Sunday, May 15, 2005

monday morning.
chaos is in the air,
magic is loose ?
ground zero.
the midst of life,
and other surreal statements.

Wednesday, May 11, 2005

Is it ?

Endless inanities
come my way,
is this my fate ?
after eighteen years of toil,
to sit at a regular job.

Monday, May 09, 2005

looking up

there be masters,
work of theirs I admire,
spending days in vain emulation.

realization hits me,
few have talent born in them,
the rest, like me, work towards a zenith,
to be called masters,
one day.

Sunday, May 08, 2005

In response to muh mate, this

Such rage,
Twas our saviour once.
Doth it make sense to quell it now ?
Is the world a fairer place ?

Friday, May 06, 2005

Humbled

I have a friend. I gained new respect for this friend today, as I stumbled upon something. Wanted to pen it down before I loose the moment.

This person belives deeply in something. I am at the other end of the spectrum. I have argued with this person incessantly, tried logic, reason and what not. But conviction holds this person in a death grip. I am left bewildered.

And, I havent come across another person with the patience, candour and faith in ones ideas that this person has. Especially the patience. Not just with me, but with other ..um .. brethren.

KUDOS to muh mate. I take my hat off to thee and hope that someday I grow up to have the patience, fortitude and open mindedness that you have now.

Thursday, May 05, 2005

Sigh

Born out of a quiet desperation that I still indulge in sometimes. An old one this.

I am tired,
Tired of rationalising,
Tired of trying to find a purpose.
Things seem too vast and too complex,
Self-doubt plagues me.
Where am I heading ?
What if all that I am about and have been is a charade?
How will I know ? How will I know that I know ?
Circles, I am tired of them.

Sometimes a road less taken is that way for a very good reason, so said a wise man.
Ah, if only I could see a road, any road.
This is not a poem, but it is a musing.

I look out the window, and its a lovely day. Theres a slight dampness in the air, from recent rain. Its not too bright or too dark. All the leaves on the trees are a fresh green and everything about the outside is just right. It would be lovely to sit in some open air cafe, with a good book or a pretty girl.

Instead I sit here typing this.
Insanity comes calling,
Among all the things that are broken and falling.
Throwing the towel in seems easy,
Braving the chaos not so.

The first two lines came as i was riding back home from work. Insane really, couple more years of navigating traffic in blore, and I'll be just another statistic.
This came after a day of doing nothing but reading stuff online. Hope my manager doesnt get to this.

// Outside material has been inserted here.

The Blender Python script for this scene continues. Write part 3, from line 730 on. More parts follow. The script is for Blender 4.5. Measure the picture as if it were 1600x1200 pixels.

All day long I stare at words,
All day long I dream of words,
All of the day is gone,
Another day is gone.

Musings

Inspiration comes at the oddest of places and moments. It might be when I am navigating the chaos that is Bangalore traffic or when I am on the pot.
Frustration later. More specifically when I pen down my thoughts and they dont look as grand as they did in my head. I am sure they were grand. Ahem! But to convey that grandeur to you, the reader, ah that is an art.
This blog at blogger, will be an attempt to (hopefully) become an artist.
And hopefully get that booker. While I am there, I would also love some pictures of pigs that fly.

So Jakespeak-Musings will be a listing of my attempts at writing poetry, or free verse, or whatever. Welcome.

Wednesday, May 04, 2005

People are born but to die,
And they take their living between slow.


Was inspired by one of Theodore Roethke's poems to write the above.

Monday, April 25, 2005

Hello world ?

Choices abound. Lj, Yahoo 360 or this ?
This from a guy, who till a year ago would have said "Blogging ? Please. I have better things to do with my time."
I have since sunk to such depths. Crossed over to the dark side. But dear virtuous reader, knowest thou the joy of push button publishing ? I wallow in it. I am such a pig.

But I digress, wot sayest thou ? LJ or Blogger ?
Blog the vote.

Update : have decided to contiue with lj for a while. Blogger shall be real estate for future cyber magnificence.